R: A mon avis, c’est parce que j’étais trop gentil, j’acceptais beaucoup de choses sans rien dire, par exemple de donner tout mon goûter à mes autres camarades, on peut presque dire que je me laissais marcher dessus. Le manque de confiance en moi était sûrement aussi une des causes de cet isolement de même que la timidité. J’étais quelqu’un de timide et je n’osais pas aller vers les gens de peur de les «déranger».

Q: Est-ce que vous en parliez? (professeurs, parents, amis…)
R: Non jamais car je sentais une gêne d’en parler et j’avais toujours ce sentiment de paranoïa, cette peur de déranger, d’embêter l’autre avec mes problèmes.
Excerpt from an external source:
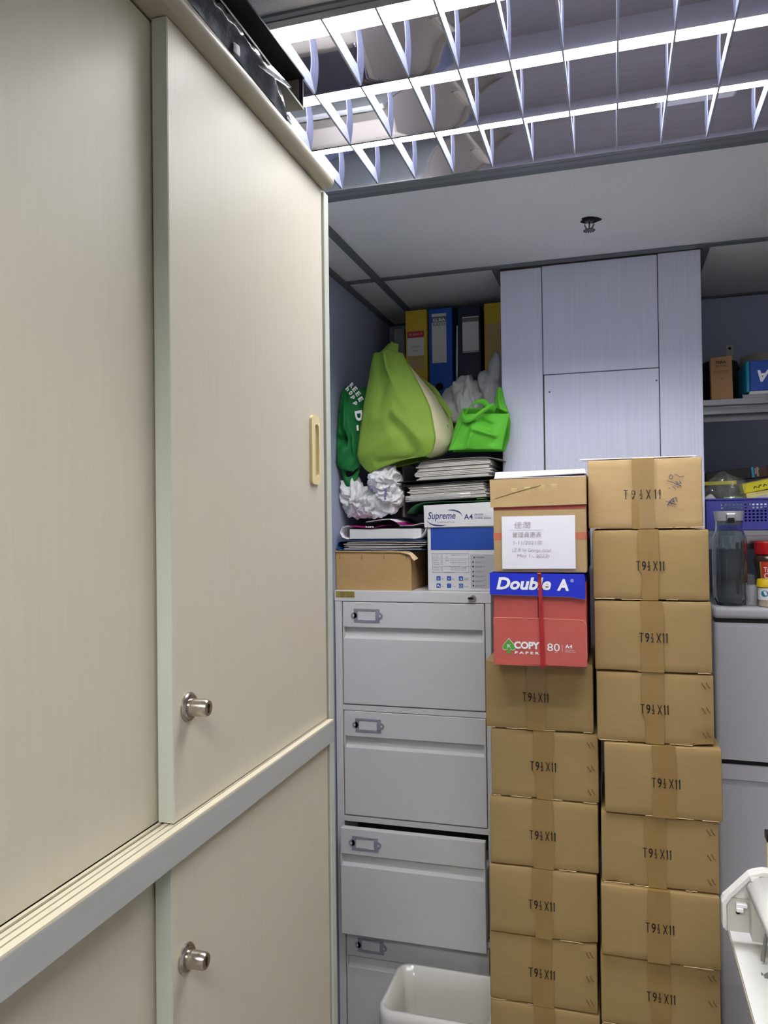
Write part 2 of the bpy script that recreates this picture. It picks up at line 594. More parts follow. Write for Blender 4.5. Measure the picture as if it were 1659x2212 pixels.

Q: Aviez- vous à l’époque des problèmes familiaux?
R: Non, je n’en avais pas mais il est vrai que mère avait tendance à me surprotéger.

Q: Est- ce que quelqu’un est intervenu?
R: Non, il n’y a jamais eu d’intervention. A part une fois, nous étions en classe et un des élèves m'a particulièrement énervé. Ça a commencé par de méchantes paroles et ça a fini en bagarre, c’est à ce moment que l’institutrice est intervenue. Sinon elle n’a pas cherché à améliorer la situation.

Q: Comment vous en êtes-vous sorti?
R: J’ai changé d’école, donc de fréquentations. J’ai rencontré des nouvelles personnes et j’ai mieux choisi les gens avec qui je passais mon temps. Je me suis aussi pas mal remis en question. J’ai cherché à savoir si tout ceci venait de moi. Cette remise en question m’a changé et je pense avoir pris un peu d’assurance.

Q: Quelles conséquences ces persécutions ont-elles eu sur votre vie?
R: Je pense qu’elles m’ont renforcé. Maintenant je vois les choses différemment et je les prends moins au sérieux, j’ai pris du recul et je me laisse moins marcher dessus.

Conclusion
Ne laissez pas votre enfant s'enfermer dans la solitude de sa souffrance. Aidez-le à verbaliser. N'oubliez pas que les enfants ne peuvent pas tout gérer seul et qu'en tant que parent nous devons nous concerter avec tous les adultes concernés : enseignants et autres parents.
L'intervention d'un médiateur scolaire peut s'avérer nécessaire également afin de conscientiser les comportements de la classe.